White phosphorus (P4) undergoes degradation to P2 moieties if exposed to the new N,N‐bis(silylenyl)aniline PhNSi2 1 (Si=Si[N(tBu)]2CPh), furnishing the first isolable 2,5‐disila‐3,4‐diphosphapyrrole 2 and the two novel functionalized Si=P doubly bonded compounds 3 and 4. The pathways for the transformation of the non‐aromatic 2,5‐disila‐3,4‐diphosphapyrrole PhNSi2P2 2 into 3 and 4 could be uncovered. It became evident that 2 reacts readily with both reactants P4 and 1 to afford either the polycyclic Si=P‐containing product [PhNSi2P2]2P2 3 or the unprecedented conjugated Si=P−Si=P−Si=NPh chain‐containing compound 4, depending on the employed molar ratio of 1 and P4 as well as the reaction conditions. Compounds 3 and 4 can be converted into each other by reactions with 1 and P4, respectively. All new compounds 1–4 were unequivocally characterized including by single‐crystal X‐ray diffraction analysis.
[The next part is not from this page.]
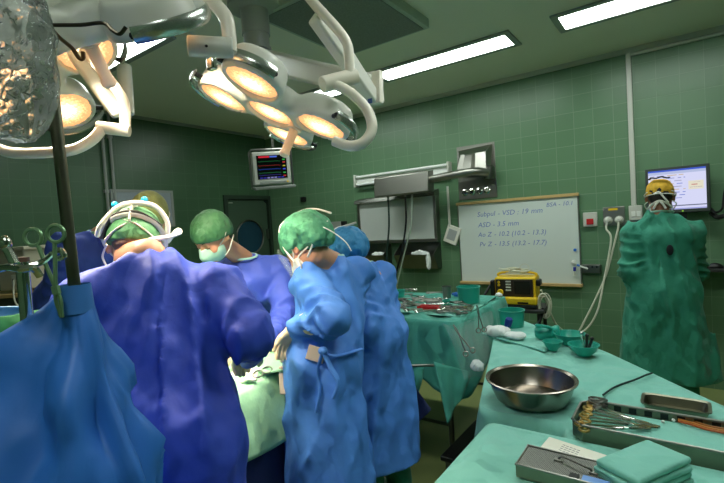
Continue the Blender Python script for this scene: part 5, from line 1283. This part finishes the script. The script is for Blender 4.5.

In addition, the electronic structures of 2–4 were established by Density Functional Theory (DFT) calculations. A novel geminal N,N‐bis(silylenyl)aniline 1 degrades white phosphorus (P4) furnishing the first isolable 2,5‐disila‐3,4‐ diphosphapyrrole 2. The latter further reacts readily with P4 and 1 to afford the polycyclic Si=P‐containing species 3 or the unprecedented conjugated Si=P−Si=P−Si=NPh chain‐containing compound 4 depending on the molar ratio of the reactants. Moreover, the products 3 and 4 can be converted into each other when treated with 1 and P4, respectively.